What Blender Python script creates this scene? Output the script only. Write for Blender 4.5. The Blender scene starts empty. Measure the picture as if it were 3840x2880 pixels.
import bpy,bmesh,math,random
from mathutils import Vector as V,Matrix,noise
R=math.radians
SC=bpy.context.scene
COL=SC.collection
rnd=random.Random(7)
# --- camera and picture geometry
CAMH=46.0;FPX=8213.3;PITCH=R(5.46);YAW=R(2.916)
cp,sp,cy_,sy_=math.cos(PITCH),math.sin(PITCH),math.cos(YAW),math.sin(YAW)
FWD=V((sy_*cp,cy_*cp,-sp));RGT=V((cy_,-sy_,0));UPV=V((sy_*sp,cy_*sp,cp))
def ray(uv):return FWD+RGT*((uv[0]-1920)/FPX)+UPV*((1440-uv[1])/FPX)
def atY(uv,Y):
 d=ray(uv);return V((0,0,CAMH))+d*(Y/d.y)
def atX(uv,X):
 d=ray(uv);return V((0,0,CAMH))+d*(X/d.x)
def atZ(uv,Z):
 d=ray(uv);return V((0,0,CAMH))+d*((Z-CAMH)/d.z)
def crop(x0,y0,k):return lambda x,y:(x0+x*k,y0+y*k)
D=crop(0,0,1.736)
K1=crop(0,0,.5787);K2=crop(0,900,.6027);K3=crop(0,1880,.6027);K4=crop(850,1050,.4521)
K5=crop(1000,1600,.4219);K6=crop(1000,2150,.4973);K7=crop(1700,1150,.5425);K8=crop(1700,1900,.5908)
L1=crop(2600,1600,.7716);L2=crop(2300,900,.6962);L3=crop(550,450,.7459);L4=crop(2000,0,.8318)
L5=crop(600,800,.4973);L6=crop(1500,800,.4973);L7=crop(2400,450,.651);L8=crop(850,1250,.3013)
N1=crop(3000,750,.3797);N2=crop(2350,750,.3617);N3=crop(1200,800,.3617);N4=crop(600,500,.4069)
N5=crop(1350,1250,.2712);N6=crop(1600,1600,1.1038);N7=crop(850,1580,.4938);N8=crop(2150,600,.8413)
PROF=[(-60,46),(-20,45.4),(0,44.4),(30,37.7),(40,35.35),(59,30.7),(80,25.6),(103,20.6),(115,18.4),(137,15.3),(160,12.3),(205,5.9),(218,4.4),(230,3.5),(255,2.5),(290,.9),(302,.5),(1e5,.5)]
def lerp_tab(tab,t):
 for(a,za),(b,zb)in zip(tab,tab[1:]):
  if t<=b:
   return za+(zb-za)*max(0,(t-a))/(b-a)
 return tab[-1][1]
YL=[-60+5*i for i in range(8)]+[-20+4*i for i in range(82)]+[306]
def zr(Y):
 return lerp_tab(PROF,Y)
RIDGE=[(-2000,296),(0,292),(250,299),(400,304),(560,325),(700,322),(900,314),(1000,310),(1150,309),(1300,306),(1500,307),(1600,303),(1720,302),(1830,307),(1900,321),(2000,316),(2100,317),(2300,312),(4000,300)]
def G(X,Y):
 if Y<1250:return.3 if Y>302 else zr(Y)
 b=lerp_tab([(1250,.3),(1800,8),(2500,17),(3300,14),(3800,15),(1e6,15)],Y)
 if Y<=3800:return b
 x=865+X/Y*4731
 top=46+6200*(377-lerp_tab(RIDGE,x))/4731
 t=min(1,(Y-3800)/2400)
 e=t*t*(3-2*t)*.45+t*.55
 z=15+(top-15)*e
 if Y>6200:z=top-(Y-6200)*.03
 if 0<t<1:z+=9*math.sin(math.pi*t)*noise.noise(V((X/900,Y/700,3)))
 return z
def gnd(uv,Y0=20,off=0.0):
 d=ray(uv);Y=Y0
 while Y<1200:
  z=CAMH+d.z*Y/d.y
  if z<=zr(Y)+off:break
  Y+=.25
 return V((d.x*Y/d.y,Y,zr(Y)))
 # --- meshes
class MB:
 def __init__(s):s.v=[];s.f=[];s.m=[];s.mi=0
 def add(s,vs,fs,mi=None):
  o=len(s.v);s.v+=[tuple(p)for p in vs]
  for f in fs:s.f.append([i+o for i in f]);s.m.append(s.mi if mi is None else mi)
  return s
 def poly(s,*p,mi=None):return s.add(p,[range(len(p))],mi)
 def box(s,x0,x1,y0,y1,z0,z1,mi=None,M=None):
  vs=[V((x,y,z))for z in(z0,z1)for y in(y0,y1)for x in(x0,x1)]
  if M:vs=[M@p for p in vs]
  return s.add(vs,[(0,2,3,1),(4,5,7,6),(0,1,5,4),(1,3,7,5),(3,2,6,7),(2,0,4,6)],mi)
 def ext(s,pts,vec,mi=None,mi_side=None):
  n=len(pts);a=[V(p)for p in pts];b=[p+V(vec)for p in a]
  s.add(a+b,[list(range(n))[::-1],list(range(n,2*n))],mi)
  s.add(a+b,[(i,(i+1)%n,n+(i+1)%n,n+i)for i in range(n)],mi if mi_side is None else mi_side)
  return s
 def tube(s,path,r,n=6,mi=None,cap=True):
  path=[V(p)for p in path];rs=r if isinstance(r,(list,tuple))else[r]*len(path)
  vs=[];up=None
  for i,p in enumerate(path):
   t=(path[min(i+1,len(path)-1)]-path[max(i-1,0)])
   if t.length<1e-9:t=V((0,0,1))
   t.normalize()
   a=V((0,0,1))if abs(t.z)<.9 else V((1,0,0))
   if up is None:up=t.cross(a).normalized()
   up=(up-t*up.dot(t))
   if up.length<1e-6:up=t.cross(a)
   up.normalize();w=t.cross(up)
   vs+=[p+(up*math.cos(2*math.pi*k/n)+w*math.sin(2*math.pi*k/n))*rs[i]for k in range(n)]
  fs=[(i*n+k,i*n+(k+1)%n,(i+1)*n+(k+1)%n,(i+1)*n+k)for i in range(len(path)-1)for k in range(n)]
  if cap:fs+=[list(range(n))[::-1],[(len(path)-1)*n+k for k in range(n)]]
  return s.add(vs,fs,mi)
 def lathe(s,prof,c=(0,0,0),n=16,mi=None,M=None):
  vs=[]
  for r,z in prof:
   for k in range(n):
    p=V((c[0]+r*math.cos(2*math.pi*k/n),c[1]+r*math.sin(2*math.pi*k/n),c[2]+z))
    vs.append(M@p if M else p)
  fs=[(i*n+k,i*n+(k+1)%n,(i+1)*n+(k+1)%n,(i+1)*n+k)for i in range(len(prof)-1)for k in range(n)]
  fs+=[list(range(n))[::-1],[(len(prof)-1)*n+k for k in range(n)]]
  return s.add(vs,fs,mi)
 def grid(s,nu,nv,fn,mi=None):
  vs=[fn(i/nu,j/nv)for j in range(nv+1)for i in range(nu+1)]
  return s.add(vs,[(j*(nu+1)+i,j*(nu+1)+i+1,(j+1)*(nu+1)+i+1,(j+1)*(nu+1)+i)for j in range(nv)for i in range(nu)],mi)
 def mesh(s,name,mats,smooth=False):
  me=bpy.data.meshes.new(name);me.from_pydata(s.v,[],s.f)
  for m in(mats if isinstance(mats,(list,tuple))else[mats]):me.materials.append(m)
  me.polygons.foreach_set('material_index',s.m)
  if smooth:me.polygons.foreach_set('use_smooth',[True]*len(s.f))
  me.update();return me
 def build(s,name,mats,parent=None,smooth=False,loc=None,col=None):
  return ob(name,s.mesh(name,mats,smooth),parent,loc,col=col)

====

_What you are asked to do:_ Your task is to repeat each line of the material exactly.

_Final result:_
What Blender Python script creates this scene? Output the script only. Write for Blender 4.5. The Blender scene starts empty. Measure the picture as if it were 3840x2880 pixels.
import bpy,bmesh,math,random
from mathutils import Vector as V,Matrix,noise
R=math.radians
SC=bpy.context.scene
COL=SC.collection
rnd=random.Random(7)
# --- camera and picture geometry
CAMH=46.0;FPX=8213.3;PITCH=R(5.46);YAW=R(2.916)
cp,sp,cy_,sy_=math.cos(PITCH),math.sin(PITCH),math.cos(YAW),math.sin(YAW)
FWD=V((sy_*cp,cy_*cp,-sp));RGT=V((cy_,-sy_,0));UPV=V((sy_*sp,cy_*sp,cp))
def ray(uv):return FWD+RGT*((uv[0]-1920)/FPX)+UPV*((1440-uv[1])/FPX)
def atY(uv,Y):
 d=ray(uv);return V((0,0,CAMH))+d*(Y/d.y)
def atX(uv,X):
 d=ray(uv);return V((0,0,CAMH))+d*(X/d.x)
def atZ(uv,Z):
 d=ray(uv);return V((0,0,CAMH))+d*((Z-CAMH)/d.z)
def crop(x0,y0,k):return lambda x,y:(x0+x*k,y0+y*k)
D=crop(0,0,1.736)
K1=crop(0,0,.5787);K2=crop(0,900,.6027);K3=crop(0,1880,.6027);K4=crop(850,1050,.4521)
K5=crop(1000,1600,.4219);K6=crop(1000,2150,.4973);K7=crop(1700,1150,.5425);K8=crop(1700,1900,.5908)
L1=crop(2600,1600,.7716);L2=crop(2300,900,.6962);L3=crop(550,450,.7459);L4=crop(2000,0,.8318)
L5=crop(600,800,.4973);L6=crop(1500,800,.4973);L7=crop(2400,450,.651);L8=crop(850,1250,.3013)
N1=crop(3000,750,.3797);N2=crop(2350,750,.3617);N3=crop(1200,800,.3617);N4=crop(600,500,.4069)
N5=crop(1350,1250,.2712);N6=crop(1600,1600,1.1038);N7=crop(850,1580,.4938);N8=crop(2150,600,.8413)
PROF=[(-60,46),(-20,45.4),(0,44.4),(30,37.7),(40,35.35),(59,30.7),(80,25.6),(103,20.6),(115,18.4),(137,15.3),(160,12.3),(205,5.9),(218,4.4),(230,3.5),(255,2.5),(290,.9),(302,.5),(1e5,.5)]
def lerp_tab(tab,t):
 for(a,za),(b,zb)in zip(tab,tab[1:]):
  if t<=b:
   return za+(zb-za)*max(0,(t-a))/(b-a)
 return tab[-1][1]
YL=[-60+5*i for i in range(8)]+[-20+4*i for i in range(82)]+[306]
def zr(Y):
 return lerp_tab(PROF,Y)
RIDGE=[(-2000,296),(0,292),(250,299),(400,304),(560,325),(700,322),(900,314),(1000,310),(1150,309),(1300,306),(1500,307),(1600,303),(1720,302),(1830,307),(1900,321),(2000,316),(2100,317),(2300,312),(4000,300)]
def G(X,Y):
 if Y<1250:return.3 if Y>302 else zr(Y)
 b=lerp_tab([(1250,.3),(1800,8),(2500,17),(3300,14),(3800,15),(1e6,15)],Y)
 if Y<=3800:return b
 x=865+X/Y*4731
 top=46+6200*(377-lerp_tab(RIDGE,x))/4731
 t=min(1,(Y-3800)/2400)
 e=t*t*(3-2*t)*.45+t*.55
 z=15+(top-15)*e
 if Y>6200:z=top-(Y-6200)*.03
 if 0<t<1:z+=9*math.sin(math.pi*t)*noise.noise(V((X/900,Y/700,3)))
 return z
def gnd(uv,Y0=20,off=0.0):
 d=ray(uv);Y=Y0
 while Y<1200:
  z=CAMH+d.z*Y/d.y
  if z<=zr(Y)+off:break
  Y+=.25
 return V((d.x*Y/d.y,Y,zr(Y)))
 # --- meshes
class MB:
 def __init__(s):s.v=[];s.f=[];s.m=[];s.mi=0
 def add(s,vs,fs,mi=None):
  o=len(s.v);s.v+=[tuple(p)for p in vs]
  for f in fs:s.f.append([i+o for i in f]);s.m.append(s.mi if mi is None else mi)
  return s
 def poly(s,*p,mi=None):return s.add(p,[range(len(p))],mi)
 def box(s,x0,x1,y0,y1,z0,z1,mi=None,M=None):
  vs=[V((x,y,z))for z in(z0,z1)for y in(y0,y1)for x in(x0,x1)]
  if M:vs=[M@p for p in vs]
  return s.add(vs,[(0,2,3,1),(4,5,7,6),(0,1,5,4),(1,3,7,5),(3,2,6,7),(2,0,4,6)],mi)
 def ext(s,pts,vec,mi=None,mi_side=None):
  n=len(pts);a=[V(p)for p in pts];b=[p+V(vec)for p in a]
  s.add(a+b,[list(range(n))[::-1],list(range(n,2*n))],mi)
  s.add(a+b,[(i,(i+1)%n,n+(i+1)%n,n+i)for i in range(n)],mi if mi_side is None else mi_side)
  return s
 def tube(s,path,r,n=6,mi=None,cap=True):
  path=[V(p)for p in path];rs=r if isinstance(r,(list,tuple))else[r]*len(path)
  vs=[];up=None
  for i,p in enumerate(path):
   t=(path[min(i+1,len(path)-1)]-path[max(i-1,0)])
   if t.length<1e-9:t=V((0,0,1))
   t.normalize()
   a=V((0,0,1))if abs(t.z)<.9 else V((1,0,0))
   if up is None:up=t.cross(a).normalized()
   up=(up-t*up.dot(t))
   if up.length<1e-6:up=t.cross(a)
   up.normalize();w=t.cross(up)
   vs+=[p+(up*math.cos(2*math.pi*k/n)+w*math.sin(2*math.pi*k/n))*rs[i]for k in range(n)]
  fs=[(i*n+k,i*n+(k+1)%n,(i+1)*n+(k+1)%n,(i+1)*n+k)for i in range(len(path)-1)for k in range(n)]
  if cap:fs+=[list(range(n))[::-1],[(len(path)-1)*n+k for k in range(n)]]
  return s.add(vs,fs,mi)
 def lathe(s,prof,c=(0,0,0),n=16,mi=None,M=None):
  vs=[]
  for r,z in prof:
   for k in range(n):
    p=V((c[0]+r*math.cos(2*math.pi*k/n),c[1]+r*math.sin(2*math.pi*k/n),c[2]+z))
    vs.append(M@p if M else p)
  fs=[(i*n+k,i*n+(k+1)%n,(i+1)*n+(k+1)%n,(i+1)*n+k)for i in range(len(prof)-1)for k in range(n)]
  fs+=[list(range(n))[::-1],[(len(prof)-1)*n+k for k in range(n)]]
  return s.add(vs,fs,mi)
 def grid(s,nu,nv,fn,mi=None):
  vs=[fn(i/nu,j/nv)for j in range(nv+1)for i in range(nu+1)]
  return s.add(vs,[(j*(nu+1)+i,j*(nu+1)+i+1,(j+1)*(nu+1)+i+1,(j+1)*(nu+1)+i)for j in range(nv)for i in range(nu)],mi)
 def mesh(s,name,mats,smooth=False):
  me=bpy.data.meshes.new(name);me.from_pydata(s.v,[],s.f)
  for m in(mats if isinstance(mats,(list,tuple))else[mats]):me.materials.append(m)
  me.polygons.foreach_set('material_index',s.m)
  if smooth:me.polygons.foreach_set('use_smooth',[True]*len(s.f))
  me.update();return me
 def build(s,name,mats,parent=None,smooth=False,loc=None,col=None):
  return ob(name,s.mesh(name,mats,smooth),parent,loc,col=col)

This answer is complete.